Autonom wäre eine Position, die sich dem genau damit einhergehenden Standpunkt der Beruhigung verweigert; eine Position, die unvorhergesehen Räume kreuzt, die sich der neuen staatlichen Normalität verweigert und im Alltag überall dort nervt, wo Schwafel, Obrigkeitshörigkeitsreflexe und brutale Erfolgs- und Standortmunterkeit herrschen. Autonom wäre eine Position, die Nein sagt zu einer Wallfahrtskirche für wohlfeiles Neigen des Hauptes um einige Grade mit "hohen Würdenträgern", Bullen und Soldaten in gewienerten Uniformen in vollem Wichs, für langatmige Pro- und noch mehr Pro-Besinnungsreden, wo alle irgendwie betroffen gucken, und manche handverlesene Jugendliche vielleicht sogar auch noch ein bißchen weinen dürfen, wenn die Fernsehkameras auf ihr Gesicht halten.
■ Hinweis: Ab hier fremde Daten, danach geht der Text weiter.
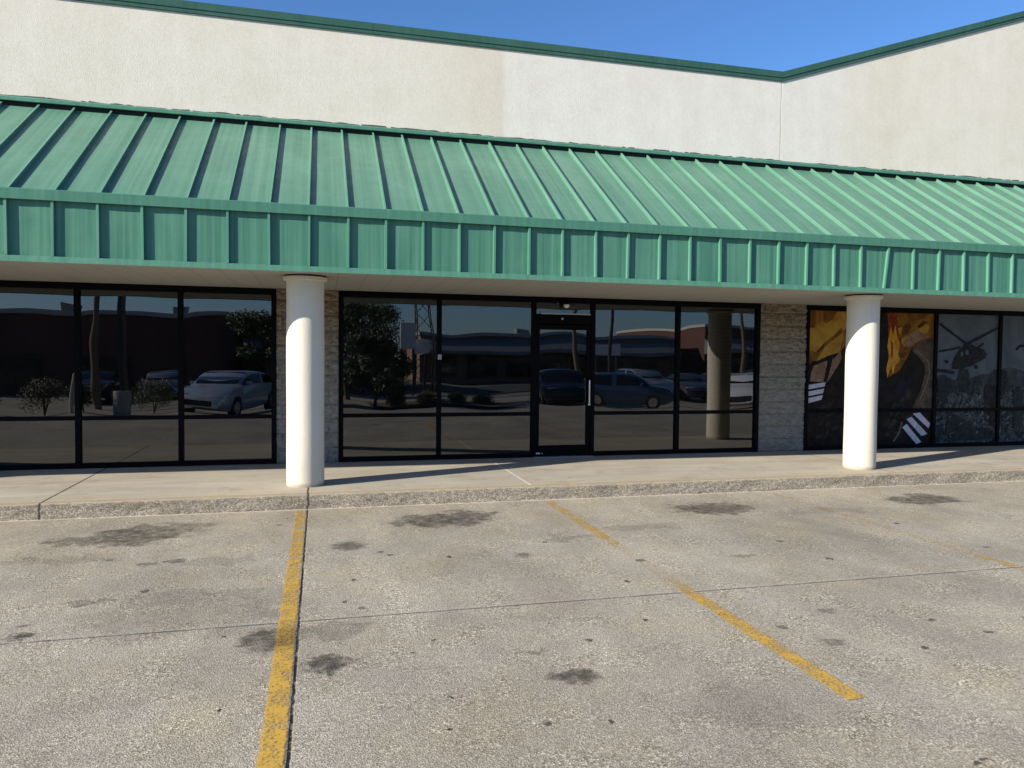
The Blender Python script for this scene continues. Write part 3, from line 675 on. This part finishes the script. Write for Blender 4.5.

Wunderbar nerven würde dagegen die Verwirklichung einer ganz anderen Gedenkstätte, an der niemand, der die BRD mit dem Auto quert, vorbeikommen würde: In der Mitte der Republik irgendwo bei Kassel sollte ein Kilometer Autobahn mit Kopfsteinen gepflastert werden, damit die AutobahnnutzerInnen dort an die ermordeten Juden, Sinti und Roma, Schwulen, Kommunisten und anderen Umgebrachten denken, während es dort für sie irgendwie nicht mehr so weiter geht wie bisher.